The group also pays a lot of attention to tailoring, using tailoring methods that make its clothes fit better and appear to be of higher quality than is normally offered at their price range, Walker says.

The fashion house makes use of the scarcity principle to boost demand, he continues. “They might make 30,000 copies of an item,” he says. “But their supply is spread very thinly across their stores.”

Ritson says a traditional brand has two major seasons, and choses an iconic piece it will spend between $5-$10 million promoting globally. “They use the particular product to reel in the customer,” he says.

Zara doesn’t do this. There is no definitive Zara “style” or “piece”; their appeal is purposely broad.

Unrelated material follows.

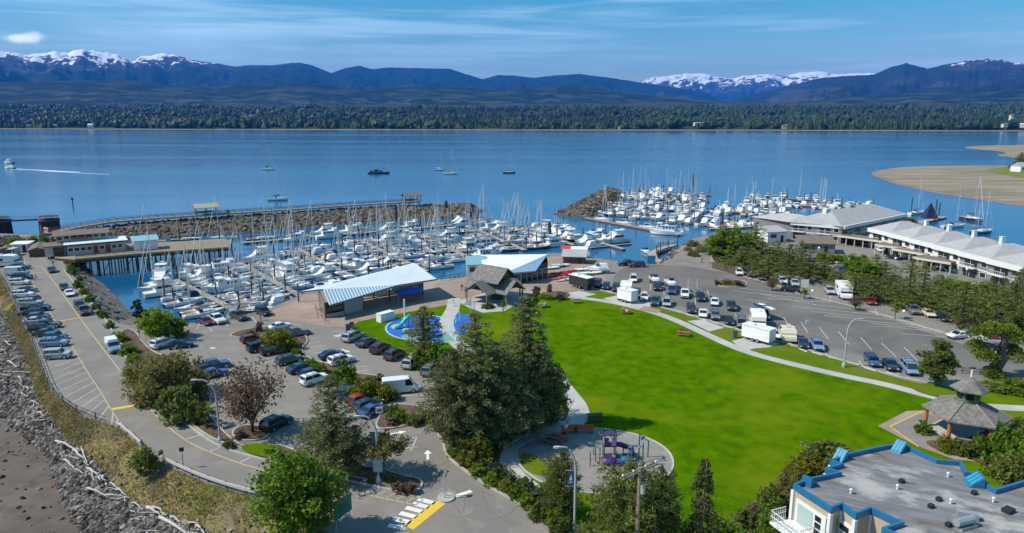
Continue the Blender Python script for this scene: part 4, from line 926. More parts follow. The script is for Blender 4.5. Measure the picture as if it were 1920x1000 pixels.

Intriguingly, the group almost never advertises.

Ritson says the typical fashion retailer will spend 20%-30% of their revenues on advertising. Zara spends less than 0.5% – a big saving.

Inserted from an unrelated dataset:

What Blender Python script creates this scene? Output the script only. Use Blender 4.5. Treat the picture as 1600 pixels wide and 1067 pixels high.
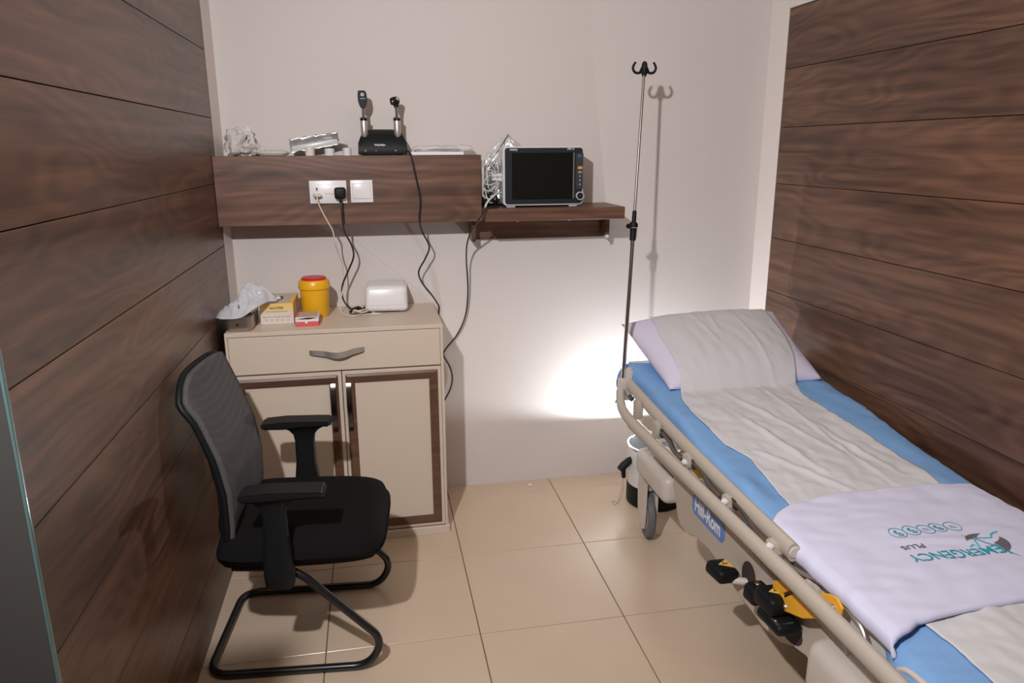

Where they do place an emphasis is on their windows. “Their research showed some years ago that windows are a much more important source of traffic than media advertising,” Ritson says.

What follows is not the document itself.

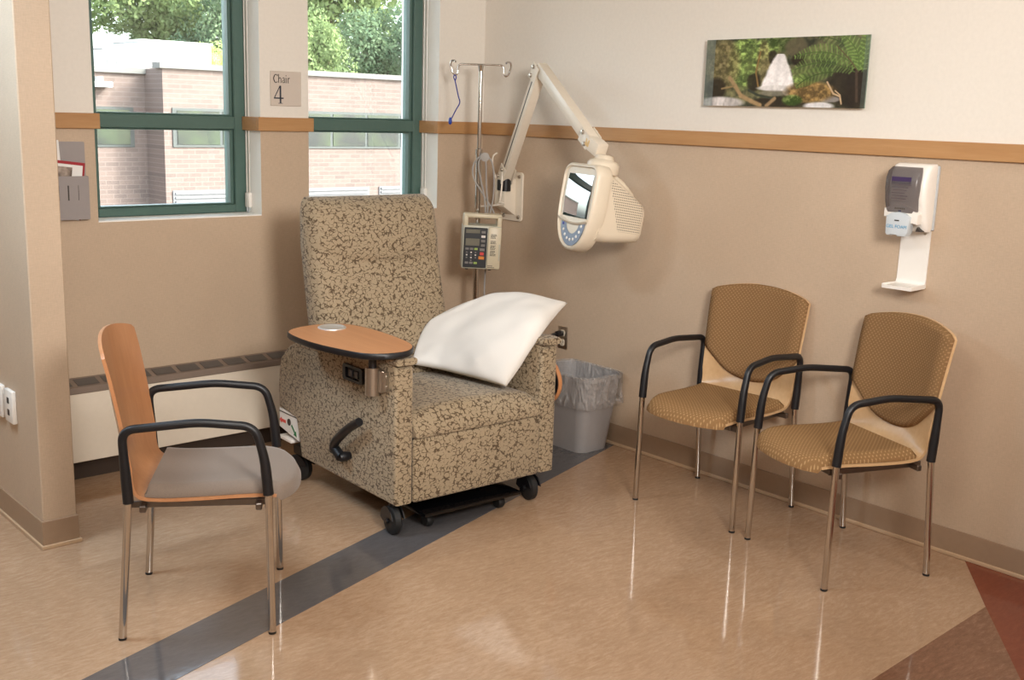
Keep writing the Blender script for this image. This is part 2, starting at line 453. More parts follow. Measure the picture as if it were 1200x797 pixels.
# below sill, above head, piers (front faces); outer faces; reveals
def front_face(x0, x1, z0, z1, mi): q(bm, [(x0, 0, z0), (x1, 0, z0), (x1, 0, z1), (x0, 0, z1)], mi); q(bm, [(x0, WD, z0), (x1, WD, z0), (x1, WD, z1), (x0, WD, z1)], 3)
front_face(XL, 0, 0, SILL, 0); front_face(XL, 0, HEAD, CEIL, 1)
for i in range(0, len(xs), 2):
    front_face(xs[i], xs[i+1], SILL, ZS, 0); front_face(xs[i], xs[i+1], ZS, HEAD, 1)
for (a, b) in WIN:
    for x in (a, b): q(bm, [(x, 0, SILL), (x, WD, SILL), (x, WD, HEAD), (x, 0, HEAD)], 2)
    for z in (SILL, HEAD): q(bm, [(a, 0, z), (b, 0, z), (b, WD, z), (a, WD, z)], 2)
q(bm, [(XL, 0, 0), (XL, WD, 0), (XL, WD, CEIL), (XL, 0, CEIL)], 0); q(bm, [(0, 0, 0), (0, WD, 0), (0, WD, CEIL), (0, 0, CEIL)], 0)
q(bm, [(XL, 0, CEIL), (XL, WD, CEIL), (0, WD, CEIL), (0, 0, CEIL)], 0); q(bm, [(XL, 0, 0), (XL, WD, 0), (0, WD, 0), (0, 0, 0)], 0)
o = obj('wall_back', bm, [M['vinyl'], M['paint'], M['white_paint'], M['brick']], None, 0, fix=False); o['kind'] = 'structure'
bm = BM()
box(bm, 0, 0.2, YF, WD, 0, ZS, mi=0); box(bm, 0, 0.2, YF, WD, ZS, CEIL, mi=1)
structure('wall_right', bm, [M['vinyl'], M['paint']])
bm = BM(); box(bm, XL-0.2, XL, YF, WD, 0, ZS, mi=0); box(bm, XL-0.2, XL, YF, WD, ZS, CEIL, mi=1); structure('wall_left', bm, [M['vinyl'], M['paint']])
bm = BM(); box(bm, XL-0.2, 0.2, YF-0.2, YF, 0, ZS, mi=0); box(bm, XL-0.2, 0.2, YF-0.2, YF, ZS, CEIL, mi=1); structure('wall_front', bm, [M['vinyl'], M['paint']])
PX0, PX1, PY = -2.812, -2.684, -0.778
bm = BM(); box(bm, PX0, PX1, PY, 0, 0, CEIL, 0.004, 1); structure('wall_partition', bm, M['vinyl'])

# baseboards: band plus pale toe
def baseboard(name, x0, x1, y0, y1, out):
    bm = BM(); dx, dy = out
    box(bm, min(x0, x0+dx*0.006), max(x1, x1+dx*0.006), min(y0, y0+dy*0.006), max(y1, y1+dy*0.006), 0, 0.112, 0.002, 1, 0)
    box(bm, min(x0, x0+dx*0.013), max(x1, x1+dx*0.013), min(y0, y0+dy*0.013), max(y1, y1+dy*0.013), 0, 0.016, 0.004, 2, 1)
    return structure(name, bm, [M['base_rubber'], M['base_shoe']])
baseboard('baseboard_right', 0, 0, YF, 0, (-1, 0))
baseboard('baseboard_back', XL, 0, 0, 0, (0, -1))
bm = BM()
for (e, h, z0, mi) in ((0.006, 0.112, 0, 0), (0.013, 0.016, 0, 1)):
    box(bm, PX0-e, PX1+e, PY-e, 0, z0, h, 0.002, 1, mi)
structure('baseboard_partition', bm, [M['base_rubber'], M['base_shoe']])

# chair rails
RD = 0.02
bm = BM(); box(bm, -RD, 0, YF, 0, RB, RT, 0.002, 1); structure('trim_1', bm, M['rail_y'])
def rail_piece(name, x0, x1, left_ret, right_ret):
    bm = BM(); box(bm, x0-(RD if left_ret else 0), x1+(RD if right_ret else 0), -RD, 0, RB, RT, 0.002, 1)
    if left_ret: box(bm, x0-RD, x0, 0, FD, RB, RT, 0.002, 1)
    if right_ret: box(bm, x1, x1+RD, 0, FD, RB, RT, 0.002, 1)
    structure(name, bm, M['rail_x'])
rail_piece('trim_2', PX1, WIN[1][0], False, True)
rail_piece('trim_3', WIN[1][1], WIN[2][0], True, True)
rail_piece('trim_4', WIN[2][1], -RD, True, False)

# windows
def window(name, a, b):
    bm = BM(); y0, y1 = FD, FD+0.09; w = 0.06
    def fr(x0, x1, z0, z1): box(bm, x0, x1, y0, y1, z0, z1, 0.004, 1)
    def bead(x0, x1, z0, z1):
        box(bm, x0, x1, y0+0.018, y1-0.01, z0, z1, 0.003, 1)
    fr(a, a+w, SILL+0.006, HEAD); fr(b-w, b, SILL+0.006, HEAD)
    fr(a+w, b-w, SILL+0.006, SILL+0.046); fr(a+w, b-w, HEAD-0.06, HEAD); fr(a+w, b-w, RB+0.002, RT-0.002)
    for (z0, z1) in ((SILL+0.046, RB+0.002), (RT-0.002, HEAD-0.06)):
        bead(a+w, a+w+0.018, z0, z1); bead(b-w-0.018, b-w, z0, z1); bead(a+w+0.018, b-w-0.018, z0, z0+0.008); bead(a+w+0.018, b-w-0.018, z1-0.008, z1)
    o = structure(name, bm, M['green_frame'])
    for (z0, z1) in ((SILL+0.05, RB), (RT, HEAD-0.06)):
        g = BM(); box(g, a+w, b-w, y0+0.045, y0+0.051, z0, z1); obj('window_pane', g, M['glass'], o, 0)
    s = BM(); box(s, a+0.001, b-0.001, 0.001, FD, SILL, SILL+0.006); obj('window_sill', s, M['white_paint'], o, 0)
    s = BM(); box(s, a-0.05, b+0.05, FD+0.1, WD+0.03, SILL-0.03, SILL+0.02); obj('outer_sill', s, M['white_paint'], o, 0)
    return o
window('window_3', *WIN[0]); window('window_1', *WIN[1]); window('window_2', *WIN[2])

# bead chains of the roller blinds with their hold-downs
def blind_chain(x, label, zc):
    y = 0.115
    r = thing('blind_cord', label, 'blind cord', (x, y, zc), (0, 0, 0), 'blind cords beside the windows')
    bm = BM()
    tube(bm, [(-0.010, 0.012, HEAD-zc), (-0.010, 0.012, 0.0)], 0.0022, 6); tube(bm, [(-0.010, -0.016, HEAD-zc), (-0.010, -0.016, 0.0)], 0.0022, 6)
    obj('chain', bm, M['white_plastic'], r)
    bm = BM(); box(bm, -0.02, 0, -0.024, 0.02, -0.02, 0.055, 0.006, 2); obj('bracket', bm, M['white_plastic'], r)
    bm = BM(); tube(bm, smooth_path([(-0.010, 0.012, 0), (-0.012, 0.010, -0.03), (-0.012, -0.002, -0.045), (-0.012, -0.014, -0.03), (-0.010, -0.016, 0)], 6), 0.0035, 6); obj('loop', bm, M['light_grey_plastic'], r)
blind_chain(WIN[1][1], 'white blind cord and hold-down in the reveal left of the chair number sign', 1.215)
blind_chain(WIN[2][1], 'white blind cord and hold-down in the reveal behind the recliner back', 1.215)

# heater along the window wall
hx0, hx1 = PX1+0.013, -0.62
r = thing('baseboard_heater', 'long cream baseboard heater with grey slotted top under the windows', 'heater', (hx0, 0, 0)); W = hx1-hx0
bm = BM(); box(bm, 0, W, -0.102, -0.007, 0.094, 0.415, 0.003, 1); obj('cabinet', bm, M['heater_panel'], r, 0)
bm = BM(); box(bm, 0, W, -0.108, -0.002, 0.413, 0.444, 0.003, 1)
prism(bm, [(-0.106, 0.444), (-0.002, 0.444), (-0.002, 0.464), (-0.02, 0.464)], lambda a, b: (0, a, b), lambda a, b: (W, a, b))
gr = obj('top_grille', bm, M['heater_grille'], r, 0)
bm = BM(); x = 0.02
while x < W-0.1:
    prism(bm, [(-0.094, 0.4487), (-0.032, 0.4633), (-0.030, 0.4645), (-0.096, 0.4495)], lambda a, b: (x, a, b), lambda a, b: (x+0.098, a, b)); x += 0.122
obj('slot', bm, M['heater_slot'], gr, 0)
bm = BM(); box(bm, 0, W, -0.05, -0.014, 0.0, 0.094); obj('recess_block', bm, M['recess_shadow'], r, 0)  # dark brown block paints the shadow in the recess under the heater

# ------------------------------------------------------------------ recliner
R0 = (-1.687, -1.509, 0); RA = math.radians(-2.5)
rec = thing('recliner', 'tan leaf-patterned treatment recliner on casters with wooden swing tray', 'recliner', R0, (0, 0, RA))
def arm(u0, u1):
    bm = BM()
    pts = [(0.0, 0.137), (0.0, 0.70), (0.03, 0.722), (0.30, 0.703), (0.60, 0.676), (0.82, 0.655)]
    for k in range(1, 8):
        a = math.radians(90-k*90/8*0.95); pts.append((0.82+0.155*math.cos(a), 0.46+0.195*math.sin(a)))
    pts += [(0.982, 0.42), (0.983, 0.33), (0.80, 0.33), (0.775, 0.137)]
    prism(bm, pts, lambda a, b: (u0, a, b), lambda a, b: (u1, a, b), 0.014, 3)
    return obj('arm', bm, M['leaf'], rec, 50)
def arm_cap(u0, u1):
    bm = BM(); n = 20; rings = []
    for i in range(n+1):
        s = i/n; v = -0.012+0.83*s
        e = 1.0
        if s < 0.06: e = 0.72+0.28*math.sin(s/0.06*PI/2)
        if s > 0.9: e = 0.55+0.45*math.cos((s-0.9)/0.1*PI/2)
        zc = 0.731-0.072*max(0, (v-0.03))/0.79
        w = (u1-u0)*(0.5 if e == 1 else 0.5*(0.9+0.1*e)); h = 0.019*e
        rings.append([((u0+u1)/2+p[0], v, zc+p[1]) for p in rrect(2*w, 2*h, min(0.0165*e, h*0.95), 4)])
    loft(bm, rings); return obj('arm_cap', bm, M['leaf'], rec, 60)
arm(0.0, 0.088); arm(0.758, 0.848)
arm_cap(-0.006, 0.096); arm_cap(0.748, 0.856)
# seat cushion with rounded crown
bm = BM()
def seat_top(a, b):
    u = 0.09+0.666*a; v = -0.018+0.70*b
    e = min(1, b/0.12); c = math.sin(e*PI/2)
    ed = min(1, min(a, 1-a)/0.08); ce = 0.72+0.28*math.sin(ed*PI/2)
    return (u, v+0.0, 0.43+(0.073*c+0.02*math.sin(PI*a)*c)*ce-0.02*b)
def seat_bot(a, b):
    u = 0.09+0.666*a; v = -0.012+0.695*b; return (u, v, 0.409)
shell_pair(bm, seat_top, seat_bot, 24, 24); obj('seat_cushion', bm, M['leaf'], rec, 60)
bm = BM(); box(bm, 0.09, 0.756, -0.006, 0.07, 0.134, 0.405, 0.012, 3); obj('footrest', bm, M['leaf'], rec, 50)
bm = BM(); box(bm, 0.07, 0.776, 0.06, 0.77, 0.15, 0.408); box(bm, 0.0885, 0.7575, 0.01, 0.06, 0.15, 0.408); obj('frame', bm, M['black_metal'], rec, 0)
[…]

Store managers are in charge of ordering the stock they like from Zara’s catalogue, but the windows are centrally controlled from Spain.

“Most Australian brands go wrong in spending money on print advertising that is largely a waste of time,” Ritson says. “They often ignore the windows because what you put in them is almost free. But that doesn’t mean it’s not important and influential.”

This style suits the preferences of Ortega, Inditex’s founder. He once called advertising a “pointless distraction”. He never gives interviews. The group has a useful media backgrounder to give you the bare facts, but isn’t interested in commentary or promotion. Even its press releases contain no quotes from its leaders, doing nothing more than providing investors with the relevant numbers.

Inditex lets the hype around a new Zara store opening build organically. It works – when the first Australia store opened in Sydney in April 2011, 80% of the stock was sold within three minutes. When it comes to hype, the opening of a new Zara store is a lot like the opening of a new Apple store. But Apple spent US$113 million on advertising in 2010.

Zara’s stores remain relatively popular long after the queues have subsided. Its customers visit their local store six times more than the industry average, leading local retailers to dread the day the Spanish giant reaches their city.

“You go there because there’s always something new and different,” Walker says.

Between February 2011 and February 2012, Inditex turned over 13,793 million euros for a net profit of 1,932 million euros. In January this year, it employed 109,512 people worldwide.